The Spromeister and Schultz joined me for a trip to the outside today. Whew...rounding the hook was the easy part. Just past the rips shortly after 6:30 and the swells were 3-4 and building to 5 with fairly long intervals. Felt like I was manning a Huskavarna chainsaw the way the throttle had to be managed. Up one side, easing at the crest and a big time backoff to make it down the trougth without jarring the jaw. Painstakingly we motored to the SH reef as planned. Objective... pull bait through the tough stuff to see if the bigger flatties were around. Had the usual suspects for bait... Asian squid, killie, fresh spearing, gulp etc.
Schultz is the first to connect but his rig is bending in half and he's not sure what he's got on. For every three cranks this fish is peeling a crank back. He's looking for nice flat one but as this fish makes it way to the stern there's that beautify irridecent hue of purple and blue. He beams like a new daddy!

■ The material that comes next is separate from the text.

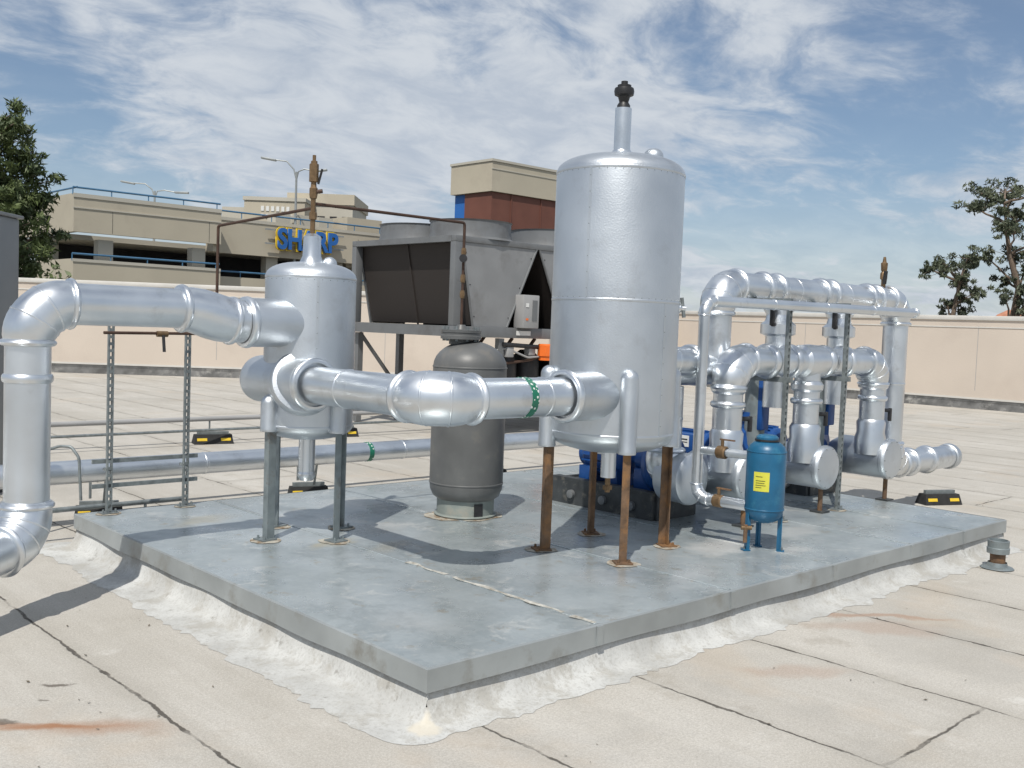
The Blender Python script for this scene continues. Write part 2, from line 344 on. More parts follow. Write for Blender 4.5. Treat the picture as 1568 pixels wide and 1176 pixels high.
def vseam(A,c,r,a,z0,z1):
    R=Matrix.Rotation(a,4,'Z'); d=V((math.cos(a),math.sin(a),0))
    box(A('lap_seam','tank'),V((c[0],c[1],(z0+z1)/2))+d*(r+.0012),(.003,.018,z1-z0),0,0,R)
    z=z0+.06
    while z<z1: p=V((c[0],c[1],z))+d*(r+.002); cyl(A('rivets','galv'),p,p+d*.004,.0032,.002,6); z+=.10
ZP=.24
# ---------------------------------------------------------------- roof deck & walls
W=[(-45,24.6),(1.0,28.8),(5.2,33.8),(26,11.9),(30,-20),(-45,-20)]
bm=bmesh.new(); poly(bm,[site(*p,0) for p in W][::-1]); o=finish(bm,'roof_deck','roof',recalc=False)
if o.data.polygons[0].normal.z<0: o.data.flip_normals()
bm=bmesh.new(); poly(bm,[(-900,-900,-7.5),(900,-900,-7.5),(900,900,-7.5),(-900,900,-7.5)]); finish(bm,'ground','city',recalc=False)
def wallseg(name,p,q,h,th=.3):
    A=Asm(name); a=site(*p); b=site(*q); d=(b-a).normalized(); nr=V((d.y,-d.x,0))
    if nr.dot(V((1,3,0))-a)<0: nr=-nr
    L=(b-a).length; ang=math.atan2(d.y,d.x); mid=(a+b)/2-nr*th/2
    box(A('wall_face','wall'),mid+V((0,0,(h-.12)/2-3.7)),(L,th,h-.12+7.4),ang)
    box(A('coping','cap'),mid+V((0,0,h-.06)),(L,th+.08,.12),ang,.015)
    box(A('coping_line','cap'),mid+V((0,0,h-.30)),(L,th+.03,.03),ang)
    for s,(o0,z0,o1,z1,mm) in enumerate(((.16,.0,.02,.16,'cant'),(.02,.16,.012,.24,'cant'))):
        bm=A('base_flashing',mm); A0=a+nr*o0+V((0,0,z0+.002)); B0=b+nr*o0+V((0,0,z0+.002)); A1=a+nr*o1+V((0,0,z1)); B1=b+nr*o1+V((0,0,z1))
        poly(bm,[A0,B0,B1,A1])
    box(A('termination_bar','cap'),(a+b)/2+nr*.012+V((0,0,.265)),(L,.02,.05),ang)
    n=int(L/4.5)
    for k in range(1,n):
        pt=a+d*(L*k/n)+nr*.001; box(A('control_joints','hvacl'),pt+V((0,0,h*.5+.1)),(.012,.004,h-.75),ang)
    A.done()
wallseg('parapet_wall',W[0],W[1],2.53); wallseg('parapet_wall',W[1],W[2],2.48); wallseg('parapet_wall',W[2],W[3],2.43)
# ---------------------------------------------------------------- platform
U1,V0,V1=6.12,-.10,3.99
A=Asm('steel_platform')
joints=[0,1.07,2.2,3.33,4.42,5.3,U1]
random.seed(4)
for a,b in zip(joints,joints[1:]):
    bx(A('deck_sheet','plat'),a+.001,b-.001,V0,V1,ZP-.03,ZP)
for j in joints[1:-1]:
    box(A('deck_seam','plat'),(j,(V0+V1)/2,ZP+.002),(.03,V1-V0-.02,.004),0,.0015)
    bx(A('fascia_joint','lip'),j-.02,j+.02,V0-.022,V0-.012,ZP-.10,ZP-.004)
bm=A('caulk','caulk'); N=70; L_=[];R_=[]
for k in range(N+1):
    y=V0+.02+1.55*k/N; w1=max(.003,.016+.03*noise.noise(V((y*7,1,0)))); w2=max(.003,.014+.03*noise.noise(V((y*6,7,0))))
    L_.append(bm.verts.new((1.07-w1,y,ZP+.0055))); R_.append(bm.verts.new((1.07+w2,y,ZP+.0055)))
for k in range(N):
    if noise.noise(V((k*.21,3.3,0)))>-.28: bm.faces.new((L_[k],R_[k],R_[k+1],L_[k+1]))
cor=[(0,V0),(U1,V0),(U1,V1),(0,V1)]; outn=[(0,-1),(1,0),(0,1),(-1,0)]
bm=A('fascia','lip')
for s in range(4):
    p,q=V(cor[s]),V(cor[(s+1)%4]); nn=V(outn[s]); tt=(q-p).normalized(); N=60; rows=[]
    for i in range(N+1):
        k=i/N; env=min(1,7*min(k,1-k)); w=.010+(.008+noise.noise(V((k*7+s*11,0,0)))*.018)*env; dz=noise.noise(V((k*5+s*11,3,0)))*.010*env
        mi=1 if i==N else (-1 if i==0 else 0)
        row=[]
        for off,z in ((0.0,ZP+.002),(.010,ZP-.004),(w,ZP-.105+dz),(w-.012,ZP-.110+dz)):
            P2=p+(q-p)*k+nn*off+tt*off*mi; row.append(bm.verts.new((P2.x,P2.y,z)))
        rows.append(row)
    for a,b in zip(rows,rows[1:]):
        for j in range(3): bm.faces.new((a[j],b[j],b[j+1],a[j+1]))
bx(A('curb_core','lip'),.015,U1-.015,V0+.015,V1-.015,.0,ZP-.032)
A.done()
bm=bmesh.new()
def ring():
    c=[]; st=.04
    def seg(a,b,na):
        L=(V(b)-V(a)).length; n=int(L/st)
        for i in range(n): c.append((V(a)+(V(b)-V(a))*i/n,V(na)))
    def corner(p,a0):
        for i in range(9): a=a0+math.pi/2*i/9; c.append((V(p),V((math.cos(a),math.sin(a)))))
    seg((0,V0),(U1,V0),(0,-1)); corner((U1,V0),-math.pi/2); seg((U1,V0),(U1,V1),(1,0)); corner((U1,V1),0)
    seg((U1,V1),(0,V1),(0,1)); corner((0,V1),math.pi/2); seg((0,V1),(0,V0),(-1,0)); corner((0,V0),math.pi)
    return c
C=ring(); rows=[]
for p,n_ in C:
    w=.165+.05*noise.noise(V((p.x*1.3,p.y*1.3,5)))+.05*noise.noise(V((p.x*6,p.y*6,1)))+.04*noise.noise(V((p.x*19,p.y*19,1)))+.02*noise.noise(V((p.x*40,p.y*40,1)))
    w+=.10*max(0,-n_.x)
    prof=[(-.03,.165),(-.012,.13),(.005,.075),(.03,.03),(.07,.010),(max(.08,w*.7),.005),(max(.09,w),.002)]
    rows.append([bm.verts.new((p.x+n_.x*q,p.y+n_.y*q,z+(.006*noise.noise(V((p.x*4,p.y*4,z*9))) if .02<z<.15 else 0))) for q,z in prof])
for i in range(len(rows)):
    a=rows[i];b=rows[(i+1)%len(rows)]
    for k in range(len(a)-1): bm.faces.new((a[k],b[k],b[k+1],a[k+1]))
finish(bm,'roof_curb_skirt','coat',ang=80)
# ---------------------------------------------------------------- big tank
rt=V((CU,-SU,0)); toc=V((-SU,-CU,0))
def legs(A,c,r,angs,ztop,zfoot,m,size=.05,covz=(1.0,1.55)):
    for a in angs:
        a=math.radians(a); x=c[0]+r*math.cos(a); y=c[1]+r*math.sin(a)
        R=Matrix.Rotation(a,4,'Z'); t=.007
        box(A('legs',m),(x,y,(ztop+zfoot)/2),(t,size,ztop-zfoot),0,0,R)
        box(A('legs',m),V((x,y,(ztop+zfoot)/2))-R.to_3x3()@V((size/2+.004,-size/2+t/2,0)),(size,t,ztop-zfoot),0,0,R)
        box(A('feet',m),(x,y,zfoot+.010),(.11,.11,.01),a); footring(A,x,y,zfoot,.10)
        for s in (-1,1): cyl(A('bolts',m),V((x,y,zfoot+.01))+R.to_3x3()@V((.03,s*.035,0)),V((x,y,zfoot+.035))+R.to_3x3()@V((.03,s*.035,0)),.008,seg=8)
        z0,z1=covz; cr=.056
        lathe(A('leg_jackets','tank'),[(0,z0),(cr,z0),(cr*1.05,z0+.01),(cr,z0+.02),(cr,z1-cr)]+[(cr*math.cos(k*math.pi/12),z1-cr+cr*math.sin(k*math.pi/12)) for k in range(1,6)]+[(0,z1)],(x-.01*math.cos(a),y-.01*math.sin(a),0),(0,0,1),24)
A=Asm('air_separator_tank')
bc=(2.415,1.06); br=.42
tank(A,bc,br,1.02,2.72,.125,.13)
for z in (1.03,1.89,2.715): bead(A('seams','tank'),(bc[0],bc[1],z),(0,0,1),br,.02,.003,96)
ca=math.atan2(toc.y,toc.x)
vseam(A,bc,br,ca-.55,1.9,2.71); vseam(A,bc,br,ca+.75,1.04,1.88)
rivets(A,bc,br,(1.905,2.70),ca-1.5,ca+1.5,26)
legs(A,bc,.45,(236,154,-27,55),1.2,ZP,'rust',.05,(.93,1.46))
cyl(A('vent_pipe','alu'),(bc[0],bc[1],2.82),(bc[0],bc[1],3.15),.054,seg=32); bead(A('vent_pipe','alu'),(bc[0],bc[1],2.855),(0,0,1),.054,.05,.012)
lathe(A('relief_vent','black'),[(0,3.13),(.043,3.13),(.043,3.17),(.03,3.19),(.04,3.225),(.062,3.235),(.066,3.26),(.062,3.28),(.045,3.285),(.045,3.30),(.022,3.305),(.022,3.325),(0,3.325)],(bc[0],bc[1],0),(0,0,1),16)
q=V((bc[0],bc[1],0))+rt*.21
lathe(A('top_boss','tank'),[(.065,2.78)]+[(.065*math.cos(k*math.pi/12),2.85+.05*math.sin(k*math.pi/12)) for k in range(0,6)]+[(0,2.90)],q,(0,0,1),24)
cyl(A('drain','alu'),(bc[0],bc[1],.90),(bc[0],bc[1],.72),.05); cyl(A('drain_valve','brass'),(bc[0],bc[1],.72),(bc[0],bc[1],.62),.018); box(A('drain_valve','brass'),(bc[0],bc[1],.65),(.05,.04,.03))
q=V((bc[0],bc[1],0))+rt*br+toc*.05
lathe(A('sampling_valve','alub'),[(0,-.02),(.03,-.02),(.03,.03),(.018,.045),(.018,.07),(0,.07)],q+V((0,0,1.86))-rt*.03,rt,16)
cyl(A('sampling_valve','galv'),q+V((0,0,1.80))+rt*.03,q+V((0,0,1.93))+rt*.01,.012)
pr=.118; zp=1.285
cyl(A('nozzle','tank'),(1.80,.90,zp),(2.35,.90,zp),.155,seg=44); bead(A('nozzle_bands','alub'),(1.80,.90,zp),(1,0,0),.15,.05,.016)
A.done()
# ---------------------------------------------------------------- small tank
A=Asm('dirt_separator_tank')
sc_=(.995,2.52); sr=.30
tank(A,sc_,sr,.98,1.98,.10,.09)
for z in (.99,1.975): bead(A('seams','tank'),(sc_[0],sc_[1],z),(0,0,1),sr,.02,.003,72)
vseam(A,sc_,sr,ca+.35,1.45,1.965); rivets(A,sc_,sr,(1.955,),ca-1.5,ca+1.5,18)
legs(A,sc_,.325,(187,277,97,7),1.15,ZP,'galvleg',.05,(.96,1.20))
lathe(A('neck','alu'),[(.09,2.06),(.075,2.09),(.062,2.12),(.058,2.25),(.03,2.27),(0,2.27)],(sc_[0],sc_[1],0),(0,0,1),28)
q=V((sc_[0],sc_[1],0))+rt*.12
lathe(A('top_boss','tank'),[(.05,2.0)]+[(.05*math.cos(k*math.pi/12),2.07+.05*math.sin(k*math.pi/12)) for k in range(0,6)]+[(0,2.12)],q,(0,0,1),20)
cyl(A('drain','alu'),(sc_[0],sc_[1],.92),(sc_[0],sc_[1],.64),.055); lathe(A('drain','alub'),[(0,.60),(.045,.61),(.06,.64),(.06,.66),(.05,.68)],(sc_[0],sc_[1],0),(0,0,1),20)
lathe(A('relief_valve','brass'),[(0,2.26),(.017,2.26),(.017,2.36),(.026,2.365),(.026,2.41),(.017,2.415),(.017,2.50),(.024,2.505),(.028,2.53),(.028,2.57),(.020,2.58),(.018,2.61),(.032,2.615),(.032,2.73),(.022,2.735),(.022,2.75),(.012,2.755),(.012,2.79),(0,2.79)],(sc_[0],sc_[1],0),(0,0,1),8)
cyl(A('valve_handle','black'),V((sc_[0],sc_[1],2.60))+rt*.03,V((sc_[0],sc_[1],2.70))+rt*.055,.008,seg=8)
cyl(A('valve_body','copper'),V((sc_[0],sc_[1],2.545)),V((sc_[0],sc_[1],2.555))+rt*.06,.014,seg=10)
px=.80
cyl(A('lower_nozzle','tank'),(px,2.14,zp),(px,2.80,zp),.158,seg=48)
lathe(A('lower_nozzle','tank'),[(.158,0)]+[(.158*math.cos(k*math.pi/16),.10*math.sin(k*math.pi/16)) for k in range(1,8)]+[(0,.10)],(px,2.80,zp),(0,1,0),48)
bead(A('nozzle_bands','alub'),(px,2.14,zp),(0,1,0),.155,.05,.018,48)
lathe(A('saddle','tank'),[(.165,-.05),(.20,-.045),(.215,-.02),(.215,.02),(.20,.045),(.16,.05)],(px+.02,2.30,zp),(-.45,-1,.35),48)
cyl(A('upper_nozzle','tank'),(.47,2.44,1.665),(.9,2.44,1.665),.155,seg=48)
bead(A('nozzle_bands','alub'),(.48,2.44,1.665),(1,0,0),.15,.05,.014,48)
A.done()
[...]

First knuckler of the day and it tapes out a 19". Did not throw it on the scale but my guess is that it was a good 4.5 possibly 5 lb fish. We managed a handful of short fluke 16-17.5" but no keeps. Moved to a section of the snake but 6, then 8, 10 oz weren't holding. The current just seemed to keep building. Moved further inshore and dropped the hook on an area that has produced good bottom fish in the past but only found a ling ding and bunch of short CBs. Schultz was the lucky draw on the ling. Made a couple of adjustments but the bite for the bigger fish on this structure just never materialized. Thinking our day was hosed we ended up pulling anchor and back out to the snake where we did fairly well on the drift earlier in the week. Luck had it the top of tide was making its way. Slack and turn were right around the corner. The drifts settled down and we were back to reasonable 4-6oz and a steady pull of nice seabass. The Spromeister continued to be the silent assasin
. We're crankin away and he's floppin fish on the deck while we hadn't a clue he was on. It was drop and reel for the next hour and a half. We contributed another 8 to the box with easily 60-70 fish released. Many of them at 12" on the nose. Seems like those scientific folk have got their slide rulers working real good when it comes to minimum size adjustments for the regs each year
. Damn... Around one we headed back toward the beach to find some more fluke but they too were just in keeping with last years regs and we never got to experience hearing them flop around the bottom of the cooler. Spoke with AJ of the Peggy Lee on the way in toward shore. Sounded like he was doing fairly well. Tried a couple of spots near the Highland Bridge. In 20-18 ft the bite was there with flat fish but, again, just shy. Couldn't hang there too long for fear that those swells were going to push up alongside some bathers
. Worked one other spot on the way home on the outside middle but the current was rippin there too. It was barn time. With the boat tied down, gear removed and soaped down, we called it a day. Real good time with two excellent guys.
Pleasure to be out even if the seas were confused. Take 'em when you can get 'em.